Once you have built the integration/ api the next step is the administration of the API. Good news is anypoint platform provides us an easy way to manage the APIs using API Gateways.
An API Gateway is essentially an wrapper over your application. The advantage of having an wrapper is you can apply API management with ease without much custom coding. Mulesoft provides set of custom pre-defined policies which we can leverage for API Management. Some of the standard policies along with their use cases are listed below –
- Authentication Policies – These policies enables an administrator of the API to apply authentication to the APIs, there are a variety of authentication methods available some of them are –
- Basic Authentication – Basic authentication as name suggests is just username and password based authentication, additionally use can have a basic authentication- LDAP version, we can utilize organizational LDAP resource to authenticate users based on the same.
Use Case – When you would like to keep the access generic and not the role/instance based you can use the basic authentication.
2. Client ID Enforcement – In this policy when a consumer of the API wants to access the resources, they have to go-to the anypoint exchange and request for the access for your application. After your access is approved you will get an Client-id and client-secret to be used in headers in your further requests to the api.

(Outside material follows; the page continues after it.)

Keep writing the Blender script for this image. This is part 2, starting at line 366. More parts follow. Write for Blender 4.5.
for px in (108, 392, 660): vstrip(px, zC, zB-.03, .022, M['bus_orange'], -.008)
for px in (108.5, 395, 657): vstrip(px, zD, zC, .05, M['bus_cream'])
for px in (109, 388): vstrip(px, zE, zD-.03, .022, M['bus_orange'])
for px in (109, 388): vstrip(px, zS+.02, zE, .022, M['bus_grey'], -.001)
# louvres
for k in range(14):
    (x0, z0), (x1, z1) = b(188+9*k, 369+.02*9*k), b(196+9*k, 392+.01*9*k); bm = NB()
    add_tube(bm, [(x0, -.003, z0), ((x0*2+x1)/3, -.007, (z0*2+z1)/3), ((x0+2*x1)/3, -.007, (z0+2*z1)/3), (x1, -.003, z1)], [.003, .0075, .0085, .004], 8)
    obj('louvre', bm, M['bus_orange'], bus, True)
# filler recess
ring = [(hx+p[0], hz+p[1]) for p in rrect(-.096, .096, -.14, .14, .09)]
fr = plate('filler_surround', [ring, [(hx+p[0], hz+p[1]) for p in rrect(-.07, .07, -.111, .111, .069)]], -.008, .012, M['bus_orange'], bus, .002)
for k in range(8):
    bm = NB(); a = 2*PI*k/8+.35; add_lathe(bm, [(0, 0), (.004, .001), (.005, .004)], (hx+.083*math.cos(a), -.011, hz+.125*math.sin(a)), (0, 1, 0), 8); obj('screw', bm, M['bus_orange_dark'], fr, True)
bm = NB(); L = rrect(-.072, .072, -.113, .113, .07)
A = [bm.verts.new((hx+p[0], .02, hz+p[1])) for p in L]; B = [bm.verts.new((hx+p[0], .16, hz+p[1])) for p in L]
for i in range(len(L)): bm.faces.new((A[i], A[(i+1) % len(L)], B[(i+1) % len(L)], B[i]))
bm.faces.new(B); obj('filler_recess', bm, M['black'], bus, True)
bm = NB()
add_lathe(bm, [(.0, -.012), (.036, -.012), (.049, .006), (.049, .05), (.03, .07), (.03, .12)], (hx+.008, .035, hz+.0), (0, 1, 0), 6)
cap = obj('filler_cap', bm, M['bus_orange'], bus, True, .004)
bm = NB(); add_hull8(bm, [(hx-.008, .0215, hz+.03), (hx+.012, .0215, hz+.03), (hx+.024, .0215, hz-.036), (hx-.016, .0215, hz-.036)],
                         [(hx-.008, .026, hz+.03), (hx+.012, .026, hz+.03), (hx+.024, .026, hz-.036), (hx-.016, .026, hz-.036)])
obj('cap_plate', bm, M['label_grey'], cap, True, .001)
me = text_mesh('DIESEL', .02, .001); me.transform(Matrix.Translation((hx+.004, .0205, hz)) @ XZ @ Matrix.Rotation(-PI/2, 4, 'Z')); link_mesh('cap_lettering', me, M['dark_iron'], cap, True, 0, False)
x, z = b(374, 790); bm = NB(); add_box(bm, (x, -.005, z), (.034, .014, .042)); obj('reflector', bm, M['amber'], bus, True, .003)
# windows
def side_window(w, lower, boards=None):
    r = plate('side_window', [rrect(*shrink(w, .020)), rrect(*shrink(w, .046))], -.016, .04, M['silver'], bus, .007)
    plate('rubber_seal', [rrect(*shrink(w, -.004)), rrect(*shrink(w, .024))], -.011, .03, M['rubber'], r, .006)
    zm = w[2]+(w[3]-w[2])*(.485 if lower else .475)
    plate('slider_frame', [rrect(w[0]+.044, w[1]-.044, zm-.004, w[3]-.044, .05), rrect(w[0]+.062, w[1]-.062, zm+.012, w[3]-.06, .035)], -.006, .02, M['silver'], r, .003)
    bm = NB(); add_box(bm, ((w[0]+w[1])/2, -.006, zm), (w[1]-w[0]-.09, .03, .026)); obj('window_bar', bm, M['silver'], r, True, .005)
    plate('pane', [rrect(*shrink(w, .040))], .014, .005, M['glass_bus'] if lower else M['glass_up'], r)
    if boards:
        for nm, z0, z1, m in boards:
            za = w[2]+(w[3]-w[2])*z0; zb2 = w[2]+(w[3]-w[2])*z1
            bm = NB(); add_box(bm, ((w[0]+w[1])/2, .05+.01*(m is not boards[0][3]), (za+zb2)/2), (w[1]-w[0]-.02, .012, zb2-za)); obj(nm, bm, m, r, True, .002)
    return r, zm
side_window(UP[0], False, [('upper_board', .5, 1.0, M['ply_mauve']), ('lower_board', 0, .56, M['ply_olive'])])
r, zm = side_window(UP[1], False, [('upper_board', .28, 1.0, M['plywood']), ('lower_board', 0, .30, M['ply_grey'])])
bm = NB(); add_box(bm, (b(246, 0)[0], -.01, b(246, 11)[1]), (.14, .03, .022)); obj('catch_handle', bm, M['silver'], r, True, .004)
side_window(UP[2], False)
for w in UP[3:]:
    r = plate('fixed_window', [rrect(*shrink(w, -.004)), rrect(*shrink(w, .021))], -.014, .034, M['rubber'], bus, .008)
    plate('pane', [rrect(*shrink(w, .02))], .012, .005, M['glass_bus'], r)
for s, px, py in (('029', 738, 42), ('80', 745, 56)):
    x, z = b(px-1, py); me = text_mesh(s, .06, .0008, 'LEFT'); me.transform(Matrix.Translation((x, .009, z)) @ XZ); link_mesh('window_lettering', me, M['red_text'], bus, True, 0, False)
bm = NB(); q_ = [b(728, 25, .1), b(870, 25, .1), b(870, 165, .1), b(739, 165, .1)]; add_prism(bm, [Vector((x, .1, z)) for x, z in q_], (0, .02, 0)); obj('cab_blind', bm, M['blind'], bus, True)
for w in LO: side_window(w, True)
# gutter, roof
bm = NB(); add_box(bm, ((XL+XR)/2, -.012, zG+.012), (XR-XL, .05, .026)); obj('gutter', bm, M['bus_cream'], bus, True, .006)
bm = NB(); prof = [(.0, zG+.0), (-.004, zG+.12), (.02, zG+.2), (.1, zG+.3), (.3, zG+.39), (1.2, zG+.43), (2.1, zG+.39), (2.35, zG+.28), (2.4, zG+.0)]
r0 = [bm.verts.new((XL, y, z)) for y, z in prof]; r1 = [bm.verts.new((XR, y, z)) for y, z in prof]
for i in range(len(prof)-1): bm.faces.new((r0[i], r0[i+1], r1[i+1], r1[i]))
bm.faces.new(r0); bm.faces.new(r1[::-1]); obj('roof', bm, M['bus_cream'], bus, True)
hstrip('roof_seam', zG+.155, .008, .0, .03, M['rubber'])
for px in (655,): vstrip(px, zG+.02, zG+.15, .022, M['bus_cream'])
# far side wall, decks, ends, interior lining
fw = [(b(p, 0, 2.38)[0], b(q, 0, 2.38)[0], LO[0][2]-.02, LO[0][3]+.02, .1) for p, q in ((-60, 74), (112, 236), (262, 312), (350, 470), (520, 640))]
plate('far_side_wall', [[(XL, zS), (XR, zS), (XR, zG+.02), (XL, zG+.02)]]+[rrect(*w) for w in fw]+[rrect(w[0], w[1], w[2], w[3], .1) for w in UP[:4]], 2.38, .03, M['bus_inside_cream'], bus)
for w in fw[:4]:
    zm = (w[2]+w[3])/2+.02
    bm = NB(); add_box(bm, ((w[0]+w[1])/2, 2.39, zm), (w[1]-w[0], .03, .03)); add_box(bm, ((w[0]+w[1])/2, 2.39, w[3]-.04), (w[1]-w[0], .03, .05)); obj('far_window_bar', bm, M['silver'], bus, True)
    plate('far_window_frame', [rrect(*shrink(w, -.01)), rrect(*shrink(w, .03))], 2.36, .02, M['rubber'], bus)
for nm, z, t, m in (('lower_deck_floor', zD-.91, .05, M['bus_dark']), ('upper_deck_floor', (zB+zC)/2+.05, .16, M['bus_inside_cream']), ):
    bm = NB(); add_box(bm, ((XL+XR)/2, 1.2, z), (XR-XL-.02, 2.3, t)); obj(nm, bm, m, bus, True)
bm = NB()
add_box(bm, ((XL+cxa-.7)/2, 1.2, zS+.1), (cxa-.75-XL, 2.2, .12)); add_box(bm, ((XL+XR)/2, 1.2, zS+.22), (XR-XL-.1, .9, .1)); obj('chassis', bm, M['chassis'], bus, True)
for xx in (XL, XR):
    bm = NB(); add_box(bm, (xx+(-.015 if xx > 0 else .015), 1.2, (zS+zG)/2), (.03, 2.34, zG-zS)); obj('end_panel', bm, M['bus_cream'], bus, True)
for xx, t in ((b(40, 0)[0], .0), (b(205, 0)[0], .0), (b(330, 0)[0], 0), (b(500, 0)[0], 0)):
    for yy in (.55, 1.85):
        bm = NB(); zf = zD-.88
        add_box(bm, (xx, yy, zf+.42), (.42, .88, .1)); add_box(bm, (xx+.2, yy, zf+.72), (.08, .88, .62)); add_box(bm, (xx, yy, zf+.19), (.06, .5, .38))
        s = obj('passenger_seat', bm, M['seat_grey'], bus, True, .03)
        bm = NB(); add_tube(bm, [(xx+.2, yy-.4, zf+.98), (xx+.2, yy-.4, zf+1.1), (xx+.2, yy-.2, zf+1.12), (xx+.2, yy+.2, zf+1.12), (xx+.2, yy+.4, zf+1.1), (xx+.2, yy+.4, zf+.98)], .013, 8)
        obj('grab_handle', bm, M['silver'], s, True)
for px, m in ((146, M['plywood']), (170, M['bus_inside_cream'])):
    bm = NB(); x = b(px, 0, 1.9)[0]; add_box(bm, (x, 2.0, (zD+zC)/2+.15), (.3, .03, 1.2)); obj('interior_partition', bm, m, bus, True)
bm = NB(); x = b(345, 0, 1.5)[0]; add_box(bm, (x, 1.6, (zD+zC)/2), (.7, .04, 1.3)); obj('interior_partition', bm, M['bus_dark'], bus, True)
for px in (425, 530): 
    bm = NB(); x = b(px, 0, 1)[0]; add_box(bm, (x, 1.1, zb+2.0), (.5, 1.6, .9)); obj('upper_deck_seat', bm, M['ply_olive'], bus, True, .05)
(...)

Use Case – Typically used in scenarios where you have multiple consumers of the API and you want to experience fine grained control over the consumers such as rate limiting etc.
3. OAUTH 2.0 Policy – In this policy typically a delegated authorization framework for your rest APIs. It allows applications to get limited access to the users data without the need of passwords. It basically decouples the actual implementation from the authentication logic by having an authentication server in place. Mulesoft provides a functionality to create your own OAUTH 2.0 provider using custom code or to integrate from a wide variety of the market vendors.
Use Case – Typically used in the scenarios where you have multiple consumers of the API and you don’t want to give platform access to all of them. This is also used in scenarios where you have user to app, app to app etc authentication without loading the actual implementation API with the authentication logic.